___ Supplied data ___

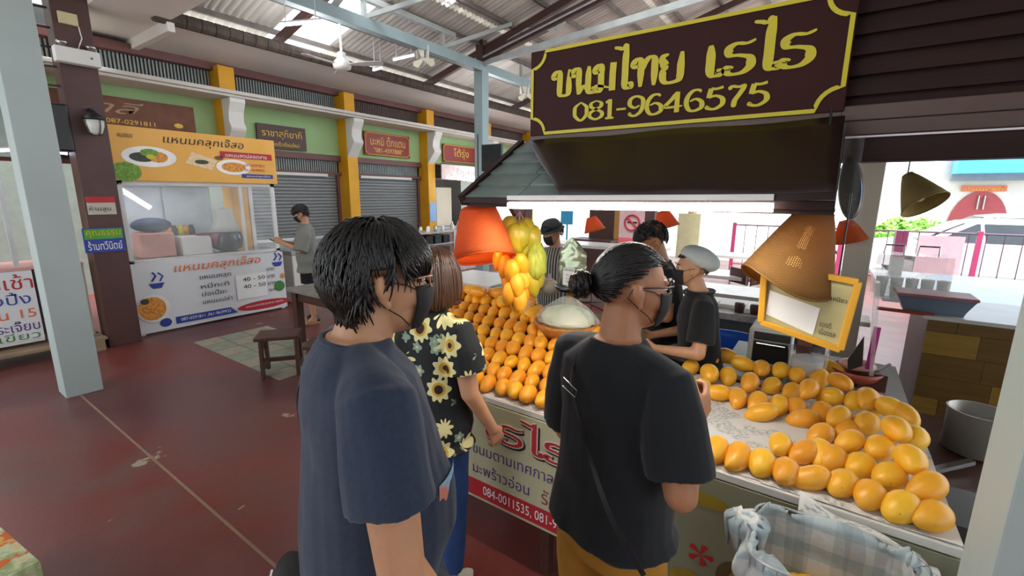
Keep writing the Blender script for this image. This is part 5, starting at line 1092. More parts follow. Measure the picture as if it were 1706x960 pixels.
# ================================================================= seating area, fence, street behind the kiosk
def bench(u, v, d, wd, label, h=.75, yaw=0., dp=.7):
    p = at(u, v, d); t = thing('long_table', label, 'table', (p.x, p.y, 0), yaw)
    zz = p.z; obj('tabletop', MB().mm((-wd/2, -dp/2, zz-.05), (wd/2, dp/2, zz)), mat('pale_table_top', 'c9c6c0', rough=.35), t, local=True)
    for x in (-wd/2+.1, wd/2-.1):
        for y in (-dp/2+.06, dp/2-.06): obj('leg', MB().mm((x-.03, y-.03, 0), (x+.03, y+.03, zz-.05)), M_maroon, t, local=True)
    obj('stretcher', MB().mm((-wd/2+.1, -.03, .2), (wd/2-.1, .03, .26)), M_maroon, t, local=True)
bench(1225, 424, 9.5, 2.0, 'pale long table nearest the fence in the seating area'); bench(1210, 455, 7.2, 1.7, 'second pale table, in front of the one nearest the fence')
bench(1010, 408, 8.6, 2.2, 'pale long table behind the foil bag, left of the men\'s heads'); bench(1195, 480, 5.9, 1.2, 'low pale table just beyond the prep counter')
bench(800, 462, 5.0, .8, 'grey table seen under the orange lamp')
def pchair(u, v, d, m, lab, yaw):
    p = at(u, v, d); t = thing('tube_chair', lab, 'chair', (p.x, p.y, 0), yaw)
    obj('seat', MB().mm((-.2, -.2, .43), (.2, .2, .46)), m, t, local=True, bevel=.01); obj('backrest', MB().mm((-.2, .18, .62), (.2, .2, .85)), m, t, local=True, bevel=.01)
    for x in (-.18, .18):
        obj('leg', MB().tube([(x, -.18, 0), (x, -.18, .43)], .012, 6), M_steel, t, local=True); obj('leg', MB().tube([(x, .2, 0), (x, .2, .86)], .012, 6), M_steel, t, local=True)
pchair(1285, 470, 6.6, M_maroon, 'dark red tube-framed chair by the tan lamp', 1.2); pchair(1248, 470, 6.9, M_maroon, 'dark red tube-framed chair at the second pale table', 2.4); pchair(990, 440, 6.4, M_maroon, 'dark red chair behind the foil bag', .5); pchair(1020, 445, 6.0, M_maroon, 'dark red chair left of the man in black\'s head', .9)
# fence
M_pink = mat('pink_fence_paint', 'b3406c', rough=.5); M_fence = mat('dark_purple_fence_paint', '5c3a55', rough=.5)
fn = thing('street_fence', 'low pink and purple railing between the market and the street', 'fence', (0, 12.4, 0))
FYY = 12.6; ztp = 1.22
obj('top_rail', MB().tube([(-2.0, FYY, ztp), (8.0, FYY, ztp)], .02, 6), M_fence, fn); obj('bottom_rail', MB().tube([(-2.0, FYY, .25), (8.0, FYY, .25)], .02, 6), M_pink, fn)
for i in range(41): obj('bar', MB().tube([(-2+i*.25, FYY, .25), (-2+i*.25, FYY, ztp)], .009, 5), M_fence, fn)
for x in (-2, .2, 2.4, 4.55, 6.8): obj('post', MB().mm((x-.04, FYY-.04, 0), (x+.04, FYY+.04, ztp+.05)), M_pink, fn)
st = obj('star_panel', MB().mm((1.5, FYY-.03, .3), (2.2, FYY-.01, 1.15)), mat('pale_pink_panel', 'd9aeb8', rough=.6), fn)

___

**Work to be completed:**
Reproduce all of the data exactly; the pictures do not belong in the copy.

**Exercise answer:**
Keep writing the Blender script for this image. This is part 5, starting at line 1092. More parts follow. Measure the picture as if it were 1706x960 pixels.
# ================================================================= seating area, fence, street behind the kiosk
def bench(u, v, d, wd, label, h=.75, yaw=0., dp=.7):
    p = at(u, v, d); t = thing('long_table', label, 'table', (p.x, p.y, 0), yaw)
    zz = p.z; obj('tabletop', MB().mm((-wd/2, -dp/2, zz-.05), (wd/2, dp/2, zz)), mat('pale_table_top', 'c9c6c0', rough=.35), t, local=True)
    for x in (-wd/2+.1, wd/2-.1):
        for y in (-dp/2+.06, dp/2-.06): obj('leg', MB().mm((x-.03, y-.03, 0), (x+.03, y+.03, zz-.05)), M_maroon, t, local=True)
    obj('stretcher', MB().mm((-wd/2+.1, -.03, .2), (wd/2-.1, .03, .26)), M_maroon, t, local=True)
bench(1225, 424, 9.5, 2.0, 'pale long table nearest the fence in the seating area'); bench(1210, 455, 7.2, 1.7, 'second pale table, in front of the one nearest the fence')
bench(1010, 408, 8.6, 2.2, 'pale long table behind the foil bag, left of the men\'s heads'); bench(1195, 480, 5.9, 1.2, 'low pale table just beyond the prep counter')
bench(800, 462, 5.0, .8, 'grey table seen under the orange lamp')
def pchair(u, v, d, m, lab, yaw):
    p = at(u, v, d); t = thing('tube_chair', lab, 'chair', (p.x, p.y, 0), yaw)
    obj('seat', MB().mm((-.2, -.2, .43), (.2, .2, .46)), m, t, local=True, bevel=.01); obj('backrest', MB().mm((-.2, .18, .62), (.2, .2, .85)), m, t, local=True, bevel=.01)
    for x in (-.18, .18):
        obj('leg', MB().tube([(x, -.18, 0), (x, -.18, .43)], .012, 6), M_steel, t, local=True); obj('leg', MB().tube([(x, .2, 0), (x, .2, .86)], .012, 6), M_steel, t, local=True)
pchair(1285, 470, 6.6, M_maroon, 'dark red tube-framed chair by the tan lamp', 1.2); pchair(1248, 470, 6.9, M_maroon, 'dark red tube-framed chair at the second pale table', 2.4); pchair(990, 440, 6.4, M_maroon, 'dark red chair behind the foil bag', .5); pchair(1020, 445, 6.0, M_maroon, 'dark red chair left of the man in black\'s head', .9)
# fence
M_pink = mat('pink_fence_paint', 'b3406c', rough=.5); M_fence = mat('dark_purple_fence_paint', '5c3a55', rough=.5)
fn = thing('street_fence', 'low pink and purple railing between the market and the street', 'fence', (0, 12.4, 0))
FYY = 12.6; ztp = 1.22
obj('top_rail', MB().tube([(-2.0, FYY, ztp), (8.0, FYY, ztp)], .02, 6), M_fence, fn); obj('bottom_rail', MB().tube([(-2.0, FYY, .25), (8.0, FYY, .25)], .02, 6), M_pink, fn)
for i in range(41): obj('bar', MB().tube([(-2+i*.25, FYY, .25), (-2+i*.25, FYY, ztp)], .009, 5), M_fence, fn)
for x in (-2, .2, 2.4, 4.55, 6.8): obj('post', MB().mm((x-.04, FYY-.04, 0), (x+.04, FYY+.04, ztp+.05)), M_pink, fn)
st = obj('star_panel', MB().mm((1.5, FYY-.03, .3), (2.2, FYY-.01, 1.15)), mat('pale_pink_panel', 'd9aeb8', rough=.6), fn)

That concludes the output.